Corporate Financial Management

Corporation is a form of business organization. Among three alternative forms (sole proprietorship, partnership and corporation) of business organization corporation is a kind. Not all business organizations are corporations. Small venture can be owned and managed by single individual these are called sole proprietorships. In other cases, several people may join to own and manage a partnership. Almost all large and medium-sized businesses are organized as corporations. For example: Nepal Bank Ltd., Sagarmatha Insurance Co. Ltd., Lumbini Finance and Leasing Co. Ltd. etc. The following are basic characteristics of corporation:
  • Shares of stock represent ownership in a corporation.
  • Ownership can easily be transferred to new owner.
  • The corporation has unlimited life.
  • Shareholders have limited liability.
  • The most important characteristic of corporation is the management of corporation is always separate from its owner.
Corporate financial management is defined as the process of financial decision making in the corporation to maximize the shareholders’ wealth.
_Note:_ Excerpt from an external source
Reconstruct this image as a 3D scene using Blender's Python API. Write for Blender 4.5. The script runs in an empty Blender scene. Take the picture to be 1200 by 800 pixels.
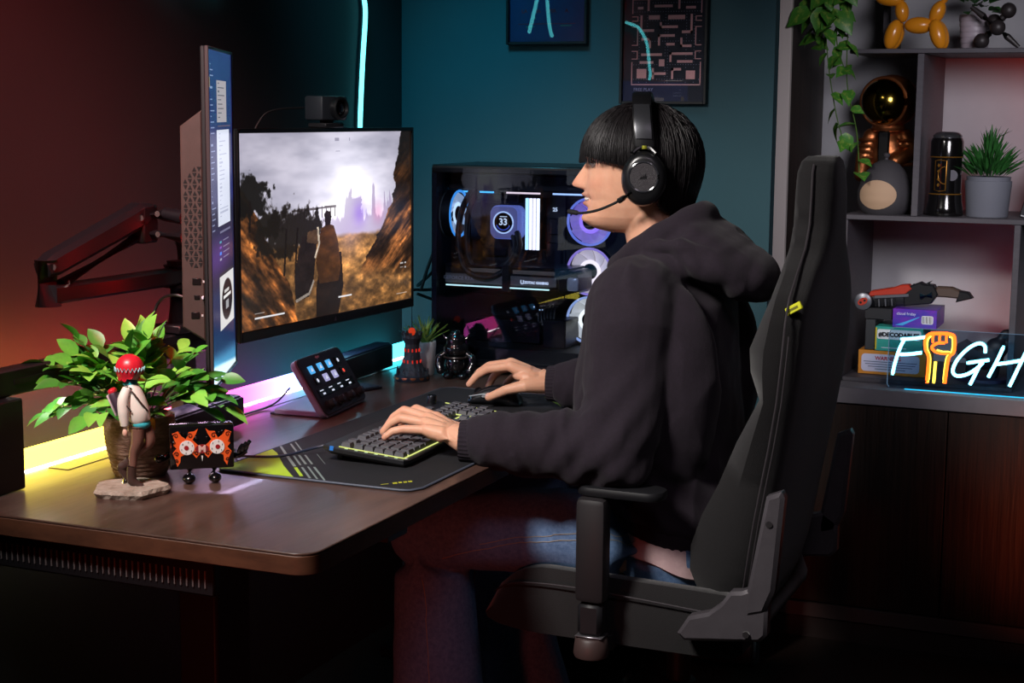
import bpy, bmesh, math, random
import numpy as np
from mathutils import Vector, Matrix, Euler, noise as mnoise
R = math.radians
PI = math.pi
random.seed(7)
scene = bpy.context.scene
COL = scene.collection

# ------------------------------------------------------------------ camera
cam_d = bpy.data.cameras.new('camera')
cam = bpy.data.objects.new('camera', cam_d)
COL.objects.link(cam)
cam_d.sensor_width = 36.0
cam_d.lens = 1860.0 / 1200.0 * 36.0
cam_d.clip_start = 0.05
cam_yaw, cam_pitch, cam_roll = R(22.9), math.atan(268 / 1860.0), R(0.5)
_f = Vector((-math.sin(cam_yaw) * math.cos(cam_pitch), math.cos(cam_yaw) * math.cos(cam_pitch), -math.sin(cam_pitch)))
_r = Vector((math.cos(cam_yaw), math.sin(cam_yaw), 0))
_u = _r.cross(_f)
_r2 = _r * math.cos(cam_roll) + _u * math.sin(cam_roll)
_u2 = -_r * math.sin(cam_roll) + _u * math.cos(cam_roll)
cam.matrix_world = Matrix(((_r2.x, _u2.x, -_f.x, 1.925), (_r2.y, _u2.y, -_f.y, -1.944), (_r2.z, _u2.z, -_f.z, 1.378), (0, 0, 0, 1)))
scene.camera = cam

# ------------------------------------------------------------------ world, lights, exposure
w = bpy.data.worlds.new('room_dark')
scene.world = w
w.use_nodes = True
w.node_tree.nodes['Background'].inputs[0].default_value = (0.55, 0.6, 0.75, 1)
w.node_tree.nodes['Background'].inputs[1].default_value = 0.004
scene.view_settings.view_transform = 'Standard'
scene.view_settings.look = 'None'
scene.view_settings.exposure = 0.0
scene.view_settings.gamma = 1.0
scene.view_settings.use_curve_mapping = False
scene.cycles.use_denoising = True
scene.cycles.max_bounces = 6
scene.cycles.transparent_max_bounces = 12


def lamp(name, kind, loc, target, energy, color, size=0.5, size_y=None, spread=None, angle=None, blend=0.5):
    d = bpy.data.lights.new(name, kind)
    d.energy = energy
    d.color = color
    if kind == 'AREA':
        d.size = size
        if size_y:
            d.shape = 'RECTANGLE'
            d.size_y = size_y
        if spread:
            d.spread = R(spread)
    elif kind == 'SPOT':
        d.shadow_soft_size = size
        d.spot_size = R(angle or 60)
        d.spot_blend = blend
    else:
        d.shadow_soft_size = size
    o = bpy.data.objects.new(name, d)
    COL.objects.link(o)
    o.location = loc
    o.rotation_euler = (Vector(target) - Vector(loc)).to_track_quat('-Z', 'Y').to_euler()
    return o


lamp('key_spot', 'SPOT', (0.40, -1.0, 2.40), (0.70, 0.74, 0.92), 275, (1.0, 0.94, 0.90), 0.22, angle=47, blend=0.45)
lamp('fill_spot', 'SPOT', (1.95, -0.85, 2.6), (1.08, 1.0, 0.85), 30, (1.0, 0.84, 1.0), 0.4, angle=36, blend=0.9)
lamp('red_wall_lamp', 'SPOT', (0.62, -0.42, 2.35), (0.0, 0.38, 1.22), 110, (1.0, 0.02, 0.022), 0.2, angle=46, blend=1.0)
lamp('red_floor_lamp', 'SPOT', (0.80, -1.7, 0.36), (0.50, 0.85, 0.36), 34, (1.0, 0.10, 0.05), 0.12, angle=30, blend=0.8)
lamp('red_cabinet_lamp', 'SPOT', (2.35, 1.35, 0.5), (1.86, 2.13, 0.42), 90, (1.0, 0.20, 0.09), 0.06, angle=42, blend=1.0)
lamp('cyan_wall_fill', 'SPOT', (0.28, 1.0, 2.35), (0.28, 1.85, 1.15), 52, (0.08, 0.72, 1.0), 0.15, angle=48, blend=1.0)  # added wash standing in for neon and strip spill on the back wall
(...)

Corporate financial management deals with an understanding of the concepts and principles of finance along with the knowledge of the analytical techniques for developing skills in their application required for making investment, financing and dividend decisions.

In a competitive market place, business must actively manage their funds to achieve their goals. Many tools and techniques have been developed to assist financial managers to recommend proper courses of action. These tools help the managers to determine which sources offer the lowest cost of fund and which activities will provide the greatest return on invested capital. Financial management is the field of greatest concern to the corporate financial officers and will be the major thrust of the approach that we will use in studying finance.